The Ocean at the End of the Lane: A Novel byNeil Gaiman

I had to find out the hard way so consider this a warning. Picking up The Ocean At The End Of The Lane and reading the first few pages will mean you will not be able to put it down until you are through. It will fill every spare moment and fill the full ones with anticipation for getting back to it. This is what happened to me yesterday and it was worth every word.

Such books are rare. Ones that are just the right length and compelling enough to read in a day. Rarer still are the ones that at once make you wish they had not ended so soon, yet are exactly as long as they should be. I wish the world were filled with books such as this.

The story is told through the memory of a seven year old protagonist. He is bookish and lonely. Naturally curious and suspicious. More at home in the worlds beyond and apart from ours than he is in his own. The story is told through these eyes. These are eyes we understand because we have all, as children, seen through them. Equally perplexed and powerless against a reality we all too often wished were fiction. Yet, all the while, what we simply long for is the comfort and familiarity and safety that we idealize as ‘home’ (whether or not our home meets this ideal). It is the only place any of us, ultimately, wish to be.

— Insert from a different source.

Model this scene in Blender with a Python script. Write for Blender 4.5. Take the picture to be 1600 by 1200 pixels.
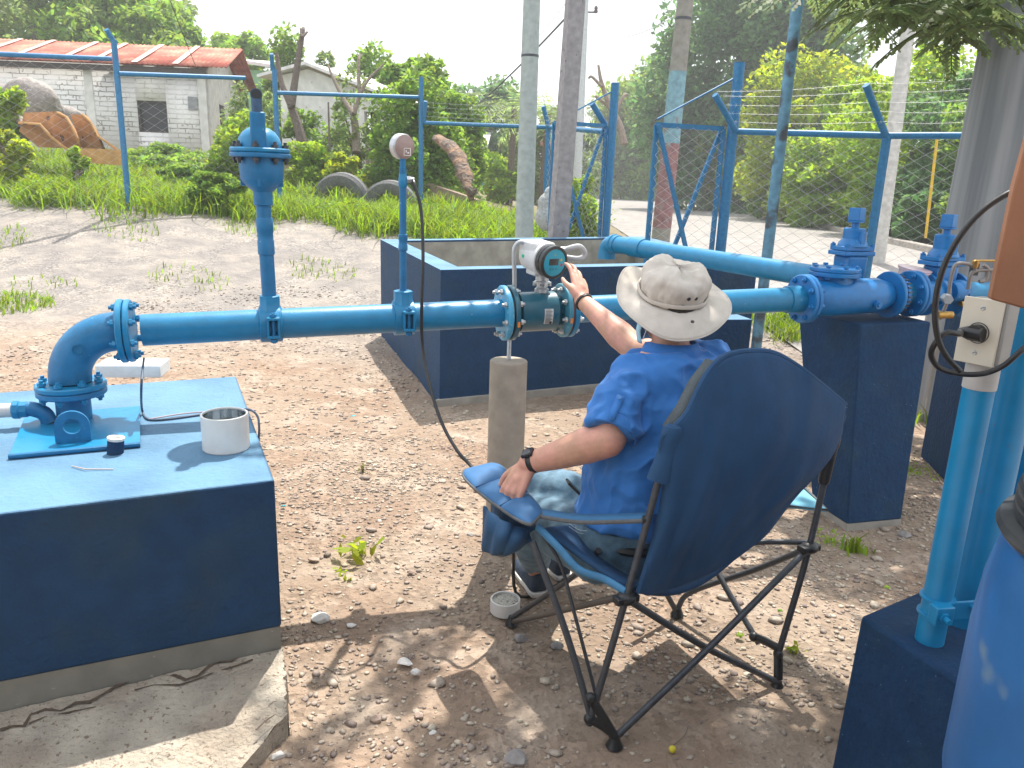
import bpy, math, random
import numpy as np
from math import radians, sin, cos, pi, atan2, sqrt
from mathutils import Vector, Matrix
for o in list(bpy.data.objects): bpy.data.objects.remove(o)
S = bpy.context.scene
COL = S.collection
rng = np.random.default_rng(7)
random.seed(7)

# ---------------------------------------------------------------- camera
FPX, TH, RO, CH = 1200.0, radians(14.9), radians(2.0), 1.6
_c, _s, _cr, _sr = cos(TH), sin(TH), cos(RO), sin(RO)
CR = Vector((_cr, _sr*_s, _sr*_c)); CU = Vector((-_sr, _cr*_s, _cr*_c)); CF = Vector((0, _c, -_s))
cam_data = bpy.data.cameras.new("camera"); cam = bpy.data.objects.new("camera", cam_data); COL.objects.link(cam)
cam_data.sensor_width = 36; cam_data.lens = 27; cam_data.clip_start = 0.02; cam_data.clip_end = 1500
cam.matrix_world = Matrix(((CR.x, CU.x, -CF.x, 0), (CR.y, CU.y, -CF.y, 0), (CR.z, CU.z, -CF.z, CH), (0, 0, 0, 1)))
S.camera = cam
S.render.resolution_x = 1024; S.render.resolution_y = 768

# ---------------------------------------------------------------- light
SHD = Vector((-0.085, -0.50, -1.0)).normalized()          # direction sunlight travels
SUN_EL = math.asin(-SHD.z); SUN_AZ = atan2(-SHD.x, -SHD.y)  # azimuth clockwise from +Y
W = bpy.data.worlds.new("World"); S.world = W; W.use_nodes = True
wn = W.node_tree.nodes; wl = W.node_tree.links; wn.clear()
sky = wn.new("ShaderNodeTexSky"); sky.sky_type = 'NISHITA'; sky.sun_disc = False
sky.sun_elevation = SUN_EL; sky.sun_rotation = SUN_AZ; sky.air_density = 1.0; sky.dust_density = 4.0; sky.ozone_density = 1.0
bg = wn.new("ShaderNodeBackground"); bg.inputs[1].default_value = 0.095
# thin bright overcast veil mixed into the sky
veil = wn.new("ShaderNodeMixRGB"); veil.inputs[2].default_value = (12.0, 12.5, 13.2, 1)
tc = wn.new("ShaderNodeTexCoord"); nz = wn.new("ShaderNodeTexNoise"); nz.inputs['Scale'].default_value = 2.0; nz.inputs['Detail'].default_value = 6
rp = wn.new("ShaderNodeValToRGB"); rp.color_ramp.elements[0].position = 0.3; rp.color_ramp.elements[0].color = (.6,.6,.6,1); rp.color_ramp.elements[1].position = 0.7; rp.color_ramp.elements[1].color = (.9,.9,.9,1)
wl.new(tc.outputs['Generated'], nz.inputs['Vector']); wl.new(nz.outputs['Fac'], rp.inputs['Fac']); wl.new(rp.outputs['Color'], veil.inputs['Fac'])
wl.new(sky.outputs[0], veil.inputs[1]); wl.new(veil.outputs[0], bg.inputs[0])
wo = wn.new("ShaderNodeOutputWorld"); wl.new(bg.outputs[0], wo.inputs[0])
sl = bpy.data.lights.new("sun", 'SUN'); sl.energy = 5.0; sl.angle = radians(0.5); sl.color = (1.0, 0.95, 0.87)
so = bpy.data.objects.new("sun", sl); COL.objects.link(so); so.rotation_euler = SHD.to_track_quat('-Z', 'Y').to_euler()
S.view_settings.view_transform = 'Standard'; S.view_settings.look = 'None'; S.view_settings.exposure = 0.72; S.view_settings.gamma = 1.0
S.render.engine = 'CYCLES'; S.cycles.max_bounces = 8; S.cycles.transparent_max_bounces = 8

# ---------------------------------------------------------------- helpers
def ray(px, py):
    return CR*((px-800)/FPX) + CU*(-(py-600)/FPX) + CF
def az(px, py, z):
    d = ray(px, py); t = (z-CH)/d.z; return Vector((d.x*t, d.y*t, z))
def ay(px, py, y):
    d = ray(px, py); t = y/d.y; return Vector((d.x*t, y, CH+d.z*t))
def sm(t):
    t = np.clip(t, 0, 1); return t*t*(3-2*t)
V3 = lambda *a: Vector(a)
OFF = {}

def nrm(v):
    v = np.asarray(v, float); n = np.linalg.norm(v); return v/n if n > 1e-9 else v
def frame(d):
    d = nrm(d); a = np.array((0, 0, 1.)) if abs(d[2]) < .9 else np.array((1., 0, 0))
    u = nrm(np.cross(a, d)); return u, np.cross(d, u), d
def smooth_path(pts, n=6):
    P = [np.asarray(p, float) for p in pts]; out = []
    Q = [2*P[0]-P[1]] + P + [2*P[-1]-P[-2]]
    for i in range(1, len(Q)-2):
        for k in range(n):
            t = k/n; a, b, c, d = Q[i-1], Q[i], Q[i+1], Q[i+2]
            out.append(.5*((2*b)+(-a+c)*t+(2*a-5*b+4*c-d)*t*t+(-a+3*b-3*c+d)*t**3))
    out.append(P[-1]); return out

class MB:
    def __init__(s): s.V = []; s.F = []; s.n = 0
    def add(s, v, f):
        v = np.asarray(v, float).reshape(-1, 3); s.V.append(v)
        if isinstance(f, np.ndarray): s.F.append(f+s.n)
        else: s.F.append([tuple(i+s.n for i in q) for q in f])
        s.n += len(v); return s
    def box(s, c, size, ax=None, ay_=None, taper=1.0):
        c = np.asarray(c, float); u = nrm(ax) if ax is not None else np.array((1., 0, 0))
        if ay_ is not None: v = nrm(ay_)
        else: v = nrm(np.cross((0, 0, 1.), u)) if abs(u[2]) < .99 else np.array((0, 1., 0))
        w = np.cross(u, v); h = np.asarray(size)/2.0; vs = []
        for k in (-1, 1):
            t = taper if k > 0 else 1
            for a, b in ((-1, -1), (1, -1), (1, 1), (-1, 1)): vs.append(c+u*a*h[0]*t+v*b*h[1]*t+w*k*h[2])
        return s.add(vs, [(3, 2, 1, 0), (4, 5, 6, 7), (0, 1, 5, 4), (1, 2, 6, 5), (2, 3, 7, 6), (3, 0, 4, 7)])
    def poly(s, pts, z0, z1):   # vertical prism from polygon (ccw)
        n = len(pts); v = [(p[0], p[1], z0) for p in pts]+[(p[0], p[1], z1) for p in pts]
        return s.add(v, [tuple(range(n-1, -1, -1)), tuple(range(n, 2*n))]+[(i, (i+1) % n, n+(i+1) % n, n+i) for i in range(n)])
    def prism(s, pts, d):       # 3d polygon extruded by d
        n = len(pts); p = np.array([tuple(q) for q in pts], float); d = np.asarray(d, float)
        return s.add(np.vstack([p, p+d]), [tuple(range(n-1, -1, -1)), tuple(range(n, 2*n))]+[(i, (i+1) % n, n+(i+1) % n, n+i) for i in range(n)])
    def tube(s, pts, r, seg=12, caps=True, flat=None):
        P = [np.asarray(p, float) for p in pts]; n = len(P)
        if not hasattr(r, '__len__'): r = [r]*n
        u = None; vs = []
        for i in range(n):
            d = nrm(P[min(i+1, n-1)]-P[max(i-1, 0)])
            if u is None: u, v, _ = frame(d)
            else:
                u = nrm(u-d*np.dot(u, d)); v = np.cross(d, u)
            a = np.arange(seg)*2*pi/seg
            vs.append(P[i]+r[i]*(np.outer(np.cos(a), u)+np.outer(np.sin(a), v)*(flat or 1)))
        f = []
        for i in range(n-1):
            for k in range(seg):
                k2 = (k+1) % seg; f.append((i*seg+k, i*seg+k2, (i+1)*seg+k2, (i+1)*seg+k))
        if caps: f += [tuple(range(seg-1, -1, -1)), tuple((n-1)*seg+k for k in range(seg))]
        return s.add(np.vstack(vs), f)
    def cyl(s, a, b, r, r2=None, seg=24): return s.tube([a, b], [r, r if r2 is None else r2], seg)
    def lathe(s, o, d, prof, seg=32, closed=False):   # prof: (radius, height along d)
        u, v, w = frame(d); o = np.asarray(o, float); a = np.arange(seg)*2*pi/seg
        ring = np.outer(np.cos(a), u)+np.outer(np.sin(a), v); vs = []; f = []
        for r, h in prof: vs.append(o+w*h+ring*max(r, 1e-4))
        n = len(prof)
        for i in range(n if closed else n-1):
            j = (i+1) % n
            for k in range(seg):
                k2 = (k+1) % seg; f.append((i*seg+k, i*seg+k2, j*seg+k2, j*seg+k))
        if not closed: f += [tuple(range(seg-1, -1, -1)), tuple((n-1)*seg+k for k in range(seg))]
        return s.add(np.vstack(vs), f)
    def ball(s, c, r, seg=16, rings=10):
        r = np.array(r if hasattr(r, '__len__') else (r, r, r), float); vs = []; f = []
        for i in range(rings+1):
            p = pi*i/rings
            for k in range(seg):
                a = 2*pi*k/seg; vs.append(np.asarray(c)+r*np.array((sin(p)*cos(a), sin(p)*sin(a), cos(p))))
        for i in range(rings):
            for k in range(seg): k2 = (k+1) % seg; f.append((i*seg+k, (i+1)*seg+k, (i+1)*seg+k2, i*seg+k2))
        return s.add(vs, f)
    def hexa(s, c, d, r, h): return s.lathe(c, d, [(r, 0), (r, h)], 6)
    def grid(s, G, close=False):           # G: rows x cols x 3
        G = np.asarray(G, float); n, m = G.shape[:2]; f = []
        for i in range(n-1):
            for j in range(m if close else m-1):
                j2 = (j+1) % m; f.append((i*m+j, i*m+j2, (i+1)*m+j2, (i+1)*m+j))
        return s.add(G.reshape(-1, 3), f)
    def build(s, name, mat, parent=None, ang=35, bevel=0, solid=0, sub=0, kind=None, label=None, flat=False):
        me = bpy.data.meshes.new(name); V = np.vstack(s.V); off = np.zeros(3)
        if parent is not None and parent in OFF: off = OFF[parent]
        V = V-off
        sizes = []; idx = []
        for f in s.F:
            if isinstance(f, np.ndarray): sizes.append(np.full(len(f), f.shape[1])); idx.append(f.reshape(-1))
            else:
                sizes.append(np.array([len(q) for q in f])); idx.append(np.array([i for q in f for i in q]))
        sizes = np.concatenate(sizes).astype(np.int32); idx = np.concatenate(idx).astype(np.int32)
        me.vertices.add(len(V)); me.vertices.foreach_set('co', V.astype(np.float32).ravel())
        me.loops.add(len(idx)); me.loops.foreach_set('vertex_index', idx)
        me.polygons.add(len(sizes)); st = np.concatenate([[0], np.cumsum(sizes)[:-1]]).astype(np.int32)
        me.polygons.foreach_set('loop_start', st); me.polygons.foreach_set('loop_total', sizes)
        me.update(calc_edges=True); me.validate()
        if not flat:
            me.shade_smooth()
            if ang < 180: me.set_sharp_from_angle(angle=radians(ang))
        if mat: me.materials.append(mat)
        o = bpy.data.objects.new(name, me); COL.objects.link(o)
        if parent is not None: o.parent = parent
        OFF[o] = off
        if bevel:
            b = o.modifiers.new('bevel', 'BEVEL'); b.width = bevel; b.segments = 2; b.limit_method = 'ANGLE'; b.angle_limit = radians(40)
        if solid:
            b = o.modifiers.new('solid', 'SOLIDIFY'); b.thickness = solid; b.offset = 0
        if sub:
            b = o.modifiers.new('sub', 'SUBSURF'); b.levels = sub; b.render_levels = sub
        if kind: o['kind'] = kind
        if label: o['label'] = label
        return o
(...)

This is a book about going home.

It is lovingly written. But, perhaps even more importantly, it is beautifully edited. You can tell that great care and polish went into the editing process. I know that at least several drafts were shared among trusted and knowledgeable friends who provided feedback during it’s creation. As such, every word is where it needs to be. There is never too much or not enough. Always just enough to tell the tale and swiftly move the reader’s imagination along.

This is a book I know I will read over and over again. Perhaps I will find something new. Maybe, I’ll feel something that I did not feel the first time or see something in my mind’s eye that I overlooked. But perhaps, like the protagonist, I will keep returning to a place that felt like home to me, looking for myself between the pages.